I read this other post about a F# version of this algorithm. I found it very elegant and tried to combine some ideas of the answers.

Although I optimized it to make fewer checks (check only numbers around 6) and leave out unnecessary caching, it is still painfully slow. Calculating the 10,000^th prime already take more than 5 minutes. Using the imperative approach, I can test all 31-bit integers in not that much more time.

So my question is if I am missing something that makes all this so slow. For example in another post someone was speculating that LazyList may use locking. Does anyone have an idea?

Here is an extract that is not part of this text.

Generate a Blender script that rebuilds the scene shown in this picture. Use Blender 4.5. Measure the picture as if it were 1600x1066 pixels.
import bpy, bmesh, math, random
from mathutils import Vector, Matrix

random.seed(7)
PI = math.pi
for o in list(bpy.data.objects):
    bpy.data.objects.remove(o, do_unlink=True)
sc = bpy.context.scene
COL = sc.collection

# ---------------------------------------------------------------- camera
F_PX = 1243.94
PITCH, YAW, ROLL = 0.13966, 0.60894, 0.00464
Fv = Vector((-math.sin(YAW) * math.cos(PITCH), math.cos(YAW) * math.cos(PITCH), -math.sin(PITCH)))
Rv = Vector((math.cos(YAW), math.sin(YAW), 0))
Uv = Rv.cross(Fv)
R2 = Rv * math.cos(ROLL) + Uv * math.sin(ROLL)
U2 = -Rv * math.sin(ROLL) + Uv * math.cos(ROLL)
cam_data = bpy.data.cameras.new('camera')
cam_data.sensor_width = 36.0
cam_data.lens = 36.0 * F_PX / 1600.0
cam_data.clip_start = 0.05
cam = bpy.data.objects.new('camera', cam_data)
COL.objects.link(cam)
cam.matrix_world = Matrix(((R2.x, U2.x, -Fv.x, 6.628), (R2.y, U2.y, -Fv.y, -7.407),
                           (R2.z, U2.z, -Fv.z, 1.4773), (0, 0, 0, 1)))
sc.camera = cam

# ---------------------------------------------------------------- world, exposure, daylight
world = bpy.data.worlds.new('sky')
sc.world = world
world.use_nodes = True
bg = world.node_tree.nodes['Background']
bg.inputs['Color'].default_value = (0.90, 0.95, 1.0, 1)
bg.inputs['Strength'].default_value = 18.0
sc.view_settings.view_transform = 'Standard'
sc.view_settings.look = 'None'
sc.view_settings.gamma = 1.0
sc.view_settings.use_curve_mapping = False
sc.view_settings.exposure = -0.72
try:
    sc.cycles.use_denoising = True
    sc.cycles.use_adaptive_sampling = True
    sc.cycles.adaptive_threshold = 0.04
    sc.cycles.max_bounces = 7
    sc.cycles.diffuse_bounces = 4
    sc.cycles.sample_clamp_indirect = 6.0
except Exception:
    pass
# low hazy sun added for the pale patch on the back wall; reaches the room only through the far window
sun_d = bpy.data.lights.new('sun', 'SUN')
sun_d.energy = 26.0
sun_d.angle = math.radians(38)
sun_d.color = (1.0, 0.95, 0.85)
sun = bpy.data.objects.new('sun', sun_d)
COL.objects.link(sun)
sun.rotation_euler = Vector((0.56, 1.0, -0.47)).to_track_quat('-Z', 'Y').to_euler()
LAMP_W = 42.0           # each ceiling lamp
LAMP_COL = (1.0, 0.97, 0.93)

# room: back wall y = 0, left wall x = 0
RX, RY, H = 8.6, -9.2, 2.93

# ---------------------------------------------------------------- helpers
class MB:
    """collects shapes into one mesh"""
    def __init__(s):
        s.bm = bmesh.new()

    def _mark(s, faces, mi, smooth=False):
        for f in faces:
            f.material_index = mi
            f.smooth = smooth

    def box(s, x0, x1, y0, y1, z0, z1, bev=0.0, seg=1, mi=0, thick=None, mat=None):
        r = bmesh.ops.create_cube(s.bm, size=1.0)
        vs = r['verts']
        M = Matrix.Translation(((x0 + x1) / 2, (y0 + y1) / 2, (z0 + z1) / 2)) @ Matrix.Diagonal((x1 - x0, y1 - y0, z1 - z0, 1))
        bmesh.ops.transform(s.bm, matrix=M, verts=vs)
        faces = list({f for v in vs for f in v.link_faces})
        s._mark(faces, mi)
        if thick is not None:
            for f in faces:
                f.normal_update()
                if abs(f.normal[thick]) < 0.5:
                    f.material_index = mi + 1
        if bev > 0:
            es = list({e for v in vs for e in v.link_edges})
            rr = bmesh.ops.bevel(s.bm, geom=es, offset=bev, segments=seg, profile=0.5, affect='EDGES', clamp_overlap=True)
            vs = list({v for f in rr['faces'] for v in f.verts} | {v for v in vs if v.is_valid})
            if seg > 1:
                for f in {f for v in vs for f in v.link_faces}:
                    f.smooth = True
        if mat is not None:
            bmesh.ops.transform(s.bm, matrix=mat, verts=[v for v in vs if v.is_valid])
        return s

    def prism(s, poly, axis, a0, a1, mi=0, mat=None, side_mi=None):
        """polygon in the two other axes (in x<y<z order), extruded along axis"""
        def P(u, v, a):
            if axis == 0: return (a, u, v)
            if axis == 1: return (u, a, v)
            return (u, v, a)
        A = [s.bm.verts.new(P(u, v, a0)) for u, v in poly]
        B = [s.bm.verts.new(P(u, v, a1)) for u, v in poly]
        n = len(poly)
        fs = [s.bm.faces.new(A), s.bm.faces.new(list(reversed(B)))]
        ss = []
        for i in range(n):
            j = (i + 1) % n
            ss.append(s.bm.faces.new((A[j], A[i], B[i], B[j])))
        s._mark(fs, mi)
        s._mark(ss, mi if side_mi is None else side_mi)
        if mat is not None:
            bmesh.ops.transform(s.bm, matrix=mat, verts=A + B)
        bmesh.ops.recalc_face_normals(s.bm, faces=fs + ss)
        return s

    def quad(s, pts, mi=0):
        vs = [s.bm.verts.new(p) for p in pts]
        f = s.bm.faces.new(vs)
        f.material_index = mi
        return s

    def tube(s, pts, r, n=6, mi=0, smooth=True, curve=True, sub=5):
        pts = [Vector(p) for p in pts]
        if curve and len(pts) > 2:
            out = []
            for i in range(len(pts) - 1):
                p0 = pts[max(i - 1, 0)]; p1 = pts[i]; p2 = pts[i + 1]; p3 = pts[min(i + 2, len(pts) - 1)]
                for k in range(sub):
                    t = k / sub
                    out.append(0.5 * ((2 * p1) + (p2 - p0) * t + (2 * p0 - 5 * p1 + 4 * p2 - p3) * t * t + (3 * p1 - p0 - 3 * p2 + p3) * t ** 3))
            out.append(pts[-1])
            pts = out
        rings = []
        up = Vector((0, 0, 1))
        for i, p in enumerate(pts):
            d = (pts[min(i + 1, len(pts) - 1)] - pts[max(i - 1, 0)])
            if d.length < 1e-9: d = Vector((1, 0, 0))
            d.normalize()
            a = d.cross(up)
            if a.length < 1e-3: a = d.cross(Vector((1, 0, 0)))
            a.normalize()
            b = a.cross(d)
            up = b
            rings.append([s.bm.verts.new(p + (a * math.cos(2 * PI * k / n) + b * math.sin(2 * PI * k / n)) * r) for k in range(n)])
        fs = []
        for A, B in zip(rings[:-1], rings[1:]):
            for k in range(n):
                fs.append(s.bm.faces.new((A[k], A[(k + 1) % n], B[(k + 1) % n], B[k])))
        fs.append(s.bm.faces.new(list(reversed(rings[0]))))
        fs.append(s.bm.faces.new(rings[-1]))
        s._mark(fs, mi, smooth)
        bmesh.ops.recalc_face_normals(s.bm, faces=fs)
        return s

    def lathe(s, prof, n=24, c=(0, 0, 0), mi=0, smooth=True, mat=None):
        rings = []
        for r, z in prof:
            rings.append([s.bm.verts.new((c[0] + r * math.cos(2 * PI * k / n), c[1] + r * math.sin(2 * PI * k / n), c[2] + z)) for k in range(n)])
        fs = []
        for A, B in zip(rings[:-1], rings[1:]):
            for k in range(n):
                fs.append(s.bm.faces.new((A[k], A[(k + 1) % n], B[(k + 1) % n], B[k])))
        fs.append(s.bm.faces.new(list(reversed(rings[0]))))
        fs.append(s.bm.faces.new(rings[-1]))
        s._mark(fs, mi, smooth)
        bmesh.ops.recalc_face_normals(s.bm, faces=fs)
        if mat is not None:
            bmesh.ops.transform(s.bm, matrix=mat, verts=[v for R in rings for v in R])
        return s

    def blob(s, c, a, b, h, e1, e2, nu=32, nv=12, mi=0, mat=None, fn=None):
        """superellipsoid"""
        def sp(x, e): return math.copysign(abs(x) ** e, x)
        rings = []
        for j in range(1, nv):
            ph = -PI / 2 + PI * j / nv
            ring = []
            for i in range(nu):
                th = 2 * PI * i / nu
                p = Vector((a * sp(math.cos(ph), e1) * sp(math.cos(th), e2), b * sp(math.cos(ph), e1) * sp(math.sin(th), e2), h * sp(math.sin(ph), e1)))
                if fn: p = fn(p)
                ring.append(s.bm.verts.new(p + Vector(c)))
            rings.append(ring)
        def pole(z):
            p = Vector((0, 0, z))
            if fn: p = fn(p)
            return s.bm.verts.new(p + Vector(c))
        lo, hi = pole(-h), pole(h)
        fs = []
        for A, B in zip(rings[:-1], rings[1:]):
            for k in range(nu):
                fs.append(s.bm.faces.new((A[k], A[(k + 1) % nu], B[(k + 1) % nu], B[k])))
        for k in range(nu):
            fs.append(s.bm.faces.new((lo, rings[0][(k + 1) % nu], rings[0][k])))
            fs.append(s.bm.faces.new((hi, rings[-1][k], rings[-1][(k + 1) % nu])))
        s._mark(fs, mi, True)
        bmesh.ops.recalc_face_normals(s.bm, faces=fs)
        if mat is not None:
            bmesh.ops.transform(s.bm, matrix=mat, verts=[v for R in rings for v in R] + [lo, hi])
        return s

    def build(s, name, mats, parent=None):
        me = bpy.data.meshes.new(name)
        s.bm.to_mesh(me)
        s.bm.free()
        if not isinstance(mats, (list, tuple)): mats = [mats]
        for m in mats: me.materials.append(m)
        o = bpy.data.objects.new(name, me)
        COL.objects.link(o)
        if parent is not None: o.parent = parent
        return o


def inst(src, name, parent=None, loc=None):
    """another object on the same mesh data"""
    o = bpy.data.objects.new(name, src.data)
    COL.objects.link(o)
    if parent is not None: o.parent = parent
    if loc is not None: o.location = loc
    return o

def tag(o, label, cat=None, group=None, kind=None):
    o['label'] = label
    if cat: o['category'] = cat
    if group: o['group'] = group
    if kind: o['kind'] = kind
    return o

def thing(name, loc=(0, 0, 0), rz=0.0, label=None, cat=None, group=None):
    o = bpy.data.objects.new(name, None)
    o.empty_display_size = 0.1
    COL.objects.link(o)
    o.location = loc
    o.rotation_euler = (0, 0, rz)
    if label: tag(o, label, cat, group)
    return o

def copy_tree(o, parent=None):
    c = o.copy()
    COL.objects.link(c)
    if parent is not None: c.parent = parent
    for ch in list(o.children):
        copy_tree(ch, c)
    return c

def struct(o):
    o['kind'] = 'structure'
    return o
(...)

As StackOverflow's rules say not to post new questions as answers, I feel I have to start a new topic for this.

Here's the code:

#r "FSharp.PowerPack.dll"

open Microsoft.FSharp.Collections

let squareLimit = System.Int32.MaxValue |> float32 |> sqrt |> int

let around6 = LazyList.unfold (fun (candidate, (plus, next)) -> 
        if candidate > System.Int32.MaxValue - plus then
            None
        else
            Some(candidate, (candidate + plus, (next, plus)))
    ) (5, (2, 4))

let (|SeqCons|SeqNil|) s =
    if Seq.isEmpty s then SeqNil
    else SeqCons(Seq.head s, Seq.skip 1 s)

let rec lazyDifference l1 l2 =
    if Seq.isEmpty l2 then l1 else
    match l1, l2 with
    | LazyList.Cons(x, xs), SeqCons(y, ys) ->
        if x < y then
            LazyList.consDelayed x (fun () -> lazyDifference xs l2)
        elif x = y then
            lazyDifference xs ys
        else
            lazyDifference l1 ys
    | _ -> LazyList.empty

let lazyPrimes =
    let rec loop = function
        | LazyList.Cons(p, xs) as ll ->
            if p > squareLimit then
                ll
            else
                let increment = p <<< 1
                let square = p * p
                let remaining = lazyDifference xs {square..increment..System.Int32.MaxValue}
                LazyList.consDelayed p (fun () -> loop remaining)
        | _ -> LazyList.empty
    loop (LazyList.cons 2 (LazyList.cons 3 around6))

Answer 1

If you are calling Seq.skip anywhere, then there's about a 99% chance that you have an O(N^2) algorithm. For nearly every elegant functional lazy Project Euler solution involving sequences, you want to use LazyList, not Seq. (See Juliet's comment link for more discussion.)